Kejayaan Barus mulai meredup pada abad ke-17, ketika jalur perdagangan dunia beralih ke pelabuhan besar yang dikuasai bangsa Eropa. Aceh, Malaka, dan Batavia menjadi pusat baru, sementara Barus perlahan tenggelam dalam ingatan sejarah.
Eksploitasi berlebihan terhadap pohon kamper juga meninggalkan luka ekologis. Data dari International Union for Conservation of Nature (IUCN, 2023) mencatat bahwa Dryobalanops aromatica kini masuk kategori critically endangered (sangat terancam punah) akibat deforestasi dan penebangan tanpa kontrol.
Kajian lapangan oleh Balai Penelitian Hutan Medan (2019) menemukan hanya puluhan pohon tua yang tersisa di hutan Barus dan sekitarnya, serta sangat sedikit regenerasi alami.
Di sisi lain, kemajuan industri kimia modern menggantikan hampir seluruh kebutuhan kapur barus alami.
Produk sintetis yang dibuat dari turunan minyak bumi seperti terpen dan naftalena kini menjadi bentuk kapur barus yang umum di pasaran, bola putih kecil yang kita kenal sebagai pengharum lemari.

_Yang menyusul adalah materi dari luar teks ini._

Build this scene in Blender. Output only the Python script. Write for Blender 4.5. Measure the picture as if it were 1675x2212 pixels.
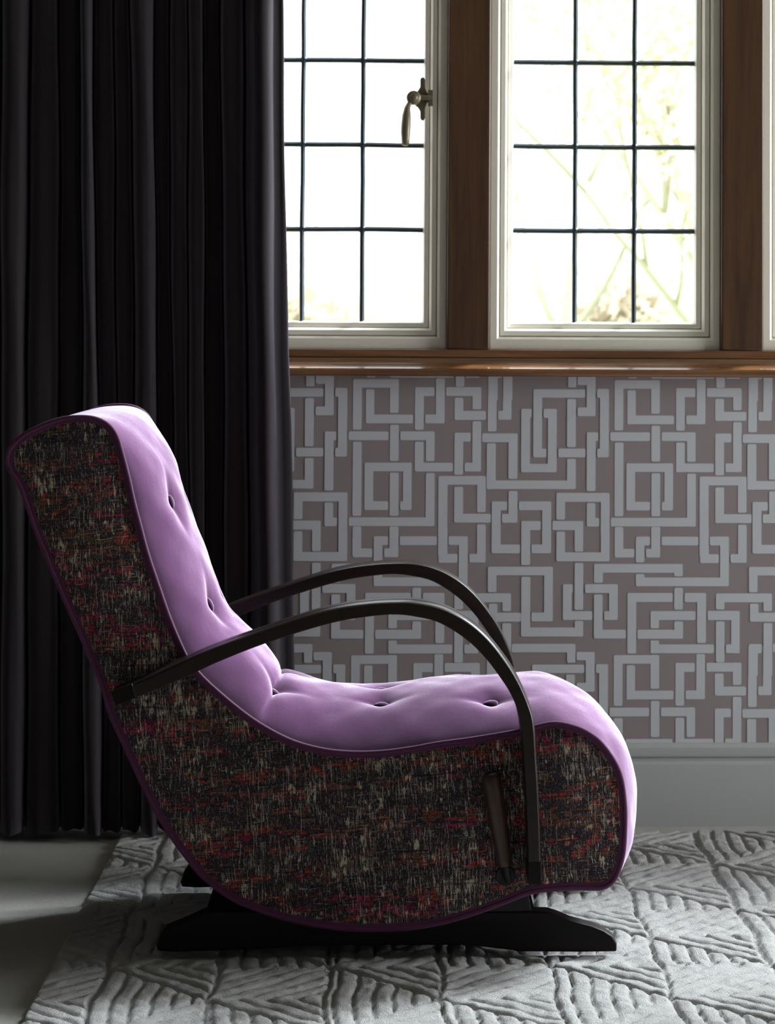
import bpy, bmesh, math, random
import numpy as np
from mathutils import Vector, Matrix, noise
random.seed(7); np.random.seed(7)
S = bpy.context.scene
for o in list(bpy.data.objects): bpy.data.objects.remove(o)
COL = S.collection

# ------------------------------------------------------------------ camera
FPX = 5100.0; PP = (1059.9, 511.1)
YAW, PIT, ROL = [math.radians(a) for a in (-2.393, -2.125, 0.296)]
CAMP = Vector((0.0, -5.04, 1.06))
def _rot():
    cy, sy = math.cos(YAW), math.sin(YAW); cp, sp = math.cos(PIT), math.sin(PIT); cr, sr = math.cos(ROL), math.sin(ROL)
    B = Matrix(((1,0,0),(0,0,-1),(0,1,0)))
    return (Matrix(((cr,-sr,0),(sr,cr,0),(0,0,1))) @ Matrix(((1,0,0),(0,cp,-sp),(0,sp,cp)))
            @ Matrix(((cy,0,sy),(0,1,0),(-sy,0,cy))) @ B)
RM = _rot(); RT = RM.transposed()
cd = bpy.data.cameras.new('camera'); cam = bpy.data.objects.new('camera', cd); COL.objects.link(cam)
M3 = Matrix((RM[0], -RM[1], -RM[2])).transposed()
cam.matrix_world = Matrix.Translation(CAMP) @ M3.to_4x4()
cd.sensor_fit = 'HORIZONTAL'; cd.sensor_width = 36.0; cd.lens = FPX/1675*36
cd.shift_x = (1675/2-PP[0])/1675; cd.shift_y = (PP[1]-2212/2)/1675
cd.clip_end = 300
cd.dof.use_dof = True; cd.dof.focus_distance = 4.05; cd.dof.aperture_fstop = 12.0
S.camera = cam

# ------------------------------------------------------------------ light
S.view_settings.view_transform = 'Standard'; S.view_settings.look = 'None'
S.view_settings.gamma = 1.0; S.view_settings.use_curve_mapping = False
S.view_settings.exposure = 1.0
W = bpy.data.worlds.new('overcast_sky'); S.world = W; W.use_nodes = True
bg = W.node_tree.nodes['Background']; bg.inputs[0].default_value = (0.90, 0.96, 1.0, 1); bg.inputs[1].default_value = 2.4
sd = bpy.data.lights.new('hazy_sun', 'SUN'); sun = bpy.data.objects.new('hazy_sun', sd); COL.objects.link(sun)
sd.energy = 15.5; sd.color = (0.86, 0.93, 1.0); sd.angle = math.radians(16)
SUND = Vector((-1.12, -0.70, -1.0)).normalized()
sun.rotation_euler = SUND.to_track_quat('-Z', 'Y').to_euler(); sun.location = (4, 3, 6)

# added side light outside an opening made for it in the unseen right-hand wall
SWY0, SWY1, SWZ0, SWZ1, XRW = -1.75, -.32, .35, 2.5, 4.3
ad = bpy.data.lights.new('added_side_light', 'AREA'); al = bpy.data.objects.new('added_side_light', ad); COL.objects.link(al)
ad.shape = 'RECTANGLE'; ad.size = SWY1-SWY0; ad.size_y = SWZ1-SWZ0; ad.energy = 74.0; ad.color = (0.88, 0.94, 1.0)
al.location = (XRW+.12, (SWY0+SWY1)/2, (SWZ0+SWZ1)/2); al.rotation_euler = (0, math.radians(90), 0)
al.rotation_euler = Vector((-1,0,0)).to_track_quat('-Z','Y').to_euler()

# ------------------------------------------------------------------ helpers
def P(px, py, Y):
    """point of the photograph on the vertical plane at depth Y"""
    d = RT @ Vector(((px-PP[0])/FPX, (py-PP[1])/FPX, 1.0))
    return CAMP + d*((Y-CAMP.y)/d.y)
def F(px, py, Z=0.0):
    d = RT @ Vector(((px-PP[0])/FPX, (py-PP[1])/FPX, 1.0))
    return CAMP + d*((Z-CAMP.z)/d.z)

def tag(o, label=None, cat=None, group=None, kind=None):
    if label: o['label'] = label
    if cat: o['category'] = cat
    if group: o['group'] = group
    if kind: o['kind'] = kind
    return o
def empty(name, loc, label=None, cat=None, group=None, kind=None):
    o = bpy.data.objects.new(name, None); COL.objects.link(o); o.location = loc
    return tag(o, label, cat, group, kind)
def mesh(name, vs, fs, mats, parent=None, smooth=True, mi=None, sharp=None):
    me = bpy.data.meshes.new(name); off = Vector((0,0,0))
    if parent is not None:
        p = parent
        while p is not None: off += p.location; p = p.parent
    me.from_pydata([tuple(Vector(v)-off) for v in vs], [], fs)
    for m in (mats if isinstance(mats, (list, tuple)) else [mats]): me.materials.append(m)
    if mi is not None: me.polygons.foreach_set('material_index', mi)
    bm = bmesh.new(); bm.from_mesh(me); bmesh.ops.recalc_face_normals(bm, faces=bm.faces[:]); bm.to_mesh(me); bm.free()
    me.polygons.foreach_set('use_smooth', [smooth]*len(me.polygons))
    if smooth and sharp:
        me.set_sharp_from_angle(angle=math.radians(sharp))
    me.update()
    o = bpy.data.objects.new(name, me); COL.objects.link(o)
    if parent is not None: o.parent = parent
    return o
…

Murah dan mudah diproduksi, tetapi kehilangan nilai ekologis dan sejarah yang pernah harum.
Walau terpinggirkan, kapur barus tetap menyimpan nilai kegunaan yang tak ternilai. Dalam dunia medis, ia masih menjadi bahan dasar farmasi dan pengobatan tradisional.
Dalam rumah tangga, aromanya menjaga kesegaran pakaian dan mengusir serangga. Kegunaan yang luas itu menunjukkan bahwa kapur barus adalah warisan ekologis dan intelektual yang luar biasa.

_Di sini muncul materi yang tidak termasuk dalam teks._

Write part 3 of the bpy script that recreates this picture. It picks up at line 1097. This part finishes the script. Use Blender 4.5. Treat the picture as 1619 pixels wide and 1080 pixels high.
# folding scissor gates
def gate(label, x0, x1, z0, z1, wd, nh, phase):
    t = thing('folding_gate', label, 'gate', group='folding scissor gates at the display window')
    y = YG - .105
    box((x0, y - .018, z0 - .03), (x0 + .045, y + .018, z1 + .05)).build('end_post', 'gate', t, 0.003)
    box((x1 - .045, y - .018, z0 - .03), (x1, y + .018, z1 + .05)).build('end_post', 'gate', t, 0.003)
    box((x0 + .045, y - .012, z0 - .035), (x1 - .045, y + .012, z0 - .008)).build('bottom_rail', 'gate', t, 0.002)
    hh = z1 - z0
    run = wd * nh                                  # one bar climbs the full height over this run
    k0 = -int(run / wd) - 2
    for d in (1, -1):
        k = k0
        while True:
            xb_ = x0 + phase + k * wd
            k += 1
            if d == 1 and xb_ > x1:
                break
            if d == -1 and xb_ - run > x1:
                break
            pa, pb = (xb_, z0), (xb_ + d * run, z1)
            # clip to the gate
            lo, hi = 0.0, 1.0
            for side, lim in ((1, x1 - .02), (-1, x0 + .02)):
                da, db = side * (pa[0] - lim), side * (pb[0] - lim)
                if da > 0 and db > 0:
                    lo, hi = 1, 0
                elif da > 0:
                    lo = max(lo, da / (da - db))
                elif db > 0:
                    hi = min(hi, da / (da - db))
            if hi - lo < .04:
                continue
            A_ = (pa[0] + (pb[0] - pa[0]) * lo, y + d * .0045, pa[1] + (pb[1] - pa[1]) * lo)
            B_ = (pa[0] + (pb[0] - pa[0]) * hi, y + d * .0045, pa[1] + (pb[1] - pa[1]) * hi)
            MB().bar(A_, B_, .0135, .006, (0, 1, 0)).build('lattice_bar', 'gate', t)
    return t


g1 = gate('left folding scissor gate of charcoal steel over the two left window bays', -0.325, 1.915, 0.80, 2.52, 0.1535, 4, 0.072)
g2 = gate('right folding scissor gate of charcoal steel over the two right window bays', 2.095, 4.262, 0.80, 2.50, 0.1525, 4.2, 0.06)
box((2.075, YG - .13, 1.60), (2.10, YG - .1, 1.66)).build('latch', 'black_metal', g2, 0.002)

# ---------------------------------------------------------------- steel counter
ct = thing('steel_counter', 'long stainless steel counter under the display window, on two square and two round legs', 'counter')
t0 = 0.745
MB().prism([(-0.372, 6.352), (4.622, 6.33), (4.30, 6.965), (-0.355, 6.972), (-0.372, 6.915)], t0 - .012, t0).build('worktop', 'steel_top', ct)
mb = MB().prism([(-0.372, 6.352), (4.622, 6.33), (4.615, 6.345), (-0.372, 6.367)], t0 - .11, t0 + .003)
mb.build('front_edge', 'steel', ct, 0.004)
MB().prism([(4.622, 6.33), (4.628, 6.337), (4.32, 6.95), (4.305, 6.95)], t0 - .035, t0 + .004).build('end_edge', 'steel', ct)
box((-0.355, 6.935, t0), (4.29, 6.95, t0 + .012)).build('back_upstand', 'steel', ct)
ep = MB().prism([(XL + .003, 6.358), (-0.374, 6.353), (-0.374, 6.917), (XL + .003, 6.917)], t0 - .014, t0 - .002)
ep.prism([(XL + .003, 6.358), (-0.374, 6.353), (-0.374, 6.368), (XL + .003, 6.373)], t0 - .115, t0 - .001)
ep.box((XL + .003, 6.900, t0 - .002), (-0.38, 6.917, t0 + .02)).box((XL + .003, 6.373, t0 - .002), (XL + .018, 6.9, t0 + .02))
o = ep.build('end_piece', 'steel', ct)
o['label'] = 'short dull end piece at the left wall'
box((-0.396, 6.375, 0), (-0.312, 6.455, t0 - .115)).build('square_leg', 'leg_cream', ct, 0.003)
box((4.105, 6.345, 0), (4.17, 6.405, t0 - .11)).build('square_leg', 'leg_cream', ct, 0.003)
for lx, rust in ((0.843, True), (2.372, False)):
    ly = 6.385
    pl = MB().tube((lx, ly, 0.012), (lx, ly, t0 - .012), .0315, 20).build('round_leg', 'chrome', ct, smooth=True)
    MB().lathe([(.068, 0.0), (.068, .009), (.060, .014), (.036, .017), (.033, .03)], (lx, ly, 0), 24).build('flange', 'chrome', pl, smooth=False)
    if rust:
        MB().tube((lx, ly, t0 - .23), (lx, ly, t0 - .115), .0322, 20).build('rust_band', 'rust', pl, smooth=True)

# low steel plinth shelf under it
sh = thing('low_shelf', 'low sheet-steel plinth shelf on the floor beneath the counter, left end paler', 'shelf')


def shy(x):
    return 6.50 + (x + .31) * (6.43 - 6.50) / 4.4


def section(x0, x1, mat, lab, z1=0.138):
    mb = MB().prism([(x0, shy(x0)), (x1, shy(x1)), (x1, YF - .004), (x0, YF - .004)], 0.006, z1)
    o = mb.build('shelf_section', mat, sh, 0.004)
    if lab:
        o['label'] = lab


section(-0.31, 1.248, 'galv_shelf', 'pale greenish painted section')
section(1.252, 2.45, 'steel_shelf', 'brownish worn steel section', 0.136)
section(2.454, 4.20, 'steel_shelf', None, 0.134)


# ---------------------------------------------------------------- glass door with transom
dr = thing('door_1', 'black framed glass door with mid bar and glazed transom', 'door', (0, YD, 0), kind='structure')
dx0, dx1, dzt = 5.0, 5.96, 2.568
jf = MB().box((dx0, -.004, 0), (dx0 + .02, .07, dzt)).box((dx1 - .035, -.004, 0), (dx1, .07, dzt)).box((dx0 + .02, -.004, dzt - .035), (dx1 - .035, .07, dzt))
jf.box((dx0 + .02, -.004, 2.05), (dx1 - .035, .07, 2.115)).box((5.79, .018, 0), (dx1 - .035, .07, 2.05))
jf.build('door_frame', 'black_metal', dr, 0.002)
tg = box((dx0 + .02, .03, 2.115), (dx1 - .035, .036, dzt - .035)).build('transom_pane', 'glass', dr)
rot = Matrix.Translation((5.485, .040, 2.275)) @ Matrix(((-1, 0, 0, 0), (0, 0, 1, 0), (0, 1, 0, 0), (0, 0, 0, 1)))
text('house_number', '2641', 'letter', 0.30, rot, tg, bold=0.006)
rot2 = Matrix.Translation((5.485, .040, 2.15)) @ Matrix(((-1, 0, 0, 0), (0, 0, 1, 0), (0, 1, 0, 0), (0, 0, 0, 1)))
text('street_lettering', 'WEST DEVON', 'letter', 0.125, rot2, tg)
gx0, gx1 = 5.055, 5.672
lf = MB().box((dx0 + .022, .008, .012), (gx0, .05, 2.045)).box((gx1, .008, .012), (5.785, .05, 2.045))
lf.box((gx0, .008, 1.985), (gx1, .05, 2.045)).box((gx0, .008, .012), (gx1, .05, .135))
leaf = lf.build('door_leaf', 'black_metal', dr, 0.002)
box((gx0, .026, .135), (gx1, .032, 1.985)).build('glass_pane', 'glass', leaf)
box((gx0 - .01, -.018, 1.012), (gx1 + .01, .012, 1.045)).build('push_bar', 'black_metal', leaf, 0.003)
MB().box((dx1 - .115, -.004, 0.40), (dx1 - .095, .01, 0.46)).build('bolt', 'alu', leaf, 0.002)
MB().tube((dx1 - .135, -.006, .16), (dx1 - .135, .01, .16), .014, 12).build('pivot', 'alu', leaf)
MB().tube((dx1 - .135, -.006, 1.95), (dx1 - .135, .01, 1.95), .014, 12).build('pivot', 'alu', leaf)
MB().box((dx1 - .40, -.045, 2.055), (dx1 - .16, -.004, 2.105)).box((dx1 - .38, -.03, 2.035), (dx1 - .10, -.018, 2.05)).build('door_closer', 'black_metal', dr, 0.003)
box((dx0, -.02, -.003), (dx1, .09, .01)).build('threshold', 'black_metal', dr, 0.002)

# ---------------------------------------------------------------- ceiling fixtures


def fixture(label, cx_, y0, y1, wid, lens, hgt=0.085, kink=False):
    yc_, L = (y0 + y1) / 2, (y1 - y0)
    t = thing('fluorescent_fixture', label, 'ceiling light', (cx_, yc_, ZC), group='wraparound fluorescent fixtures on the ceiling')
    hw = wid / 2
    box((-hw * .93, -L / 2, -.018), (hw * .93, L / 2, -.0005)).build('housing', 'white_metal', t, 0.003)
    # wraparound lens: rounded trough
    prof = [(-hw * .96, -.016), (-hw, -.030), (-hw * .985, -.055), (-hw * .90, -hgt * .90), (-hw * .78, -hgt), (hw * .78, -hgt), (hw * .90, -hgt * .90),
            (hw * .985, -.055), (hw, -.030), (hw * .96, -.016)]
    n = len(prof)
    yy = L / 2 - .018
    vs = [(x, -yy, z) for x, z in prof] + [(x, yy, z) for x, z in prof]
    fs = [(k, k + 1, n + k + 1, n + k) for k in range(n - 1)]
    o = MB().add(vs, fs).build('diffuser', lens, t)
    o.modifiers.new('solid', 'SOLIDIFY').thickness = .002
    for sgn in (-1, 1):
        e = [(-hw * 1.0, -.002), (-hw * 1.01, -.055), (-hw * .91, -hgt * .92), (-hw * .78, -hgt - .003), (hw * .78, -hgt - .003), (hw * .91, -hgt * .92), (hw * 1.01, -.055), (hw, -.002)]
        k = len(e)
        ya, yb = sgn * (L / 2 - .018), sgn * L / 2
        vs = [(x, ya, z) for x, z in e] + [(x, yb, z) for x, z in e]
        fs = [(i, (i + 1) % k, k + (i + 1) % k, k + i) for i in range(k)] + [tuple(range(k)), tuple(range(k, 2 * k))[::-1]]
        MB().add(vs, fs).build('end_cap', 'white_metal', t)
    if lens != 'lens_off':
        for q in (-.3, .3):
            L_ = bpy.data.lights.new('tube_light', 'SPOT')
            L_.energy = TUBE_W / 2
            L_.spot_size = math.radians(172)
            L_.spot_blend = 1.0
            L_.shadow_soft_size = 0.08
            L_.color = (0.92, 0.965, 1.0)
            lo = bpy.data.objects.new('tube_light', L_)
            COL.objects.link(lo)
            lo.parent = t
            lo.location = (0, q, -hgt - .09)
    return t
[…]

Ia bukan sekadar produk alam, tetapi juga cermin pengetahuan manusia dalam membaca manfaat hutan tropis.
Baca juga: Saatnya Perkebunan Naik Kelas: Ekspor Olahan, Bukan Sekadar Mentah
Ketika dunia kini mencari bahan alami dan ramah lingkungan, kapur barus sesungguhnya memiliki peluang besar untuk kembali diperhitungkan.
Saat ini, produksi kapur barus alami dari pohon Dryobalanops aromatica di Sumatera Utara praktis tidak lagi tercatat secara resmi.
Populasinya di alam sudah sangat menipis hingga nyaris punah, sehingga volume produksi pun sangat kecil.
Beberapa hutan kapur tua masih ditemukan di wilayah Barus dan Pakpak Bharat, namun kawasan ini lebih diarahkan untuk kepentingan konservasi ketimbang eksploitasi ekonomi.
Akibatnya, nilai ekonomi kapur barus tidak tercatat dalam statistik resmi BPS karena tidak ada aktivitas produksi komersial ataupun ekspor yang berlangsung.
Meskipun demikian, sebagian kecil masyarakat masih memanfaatkan kristal kapur barus untuk keperluan tradisional, pengobatan, atau pengharum alami. Namun, skala pemanfaatannya sangat terbatas dan tidak memiliki signifikansi ekonomi.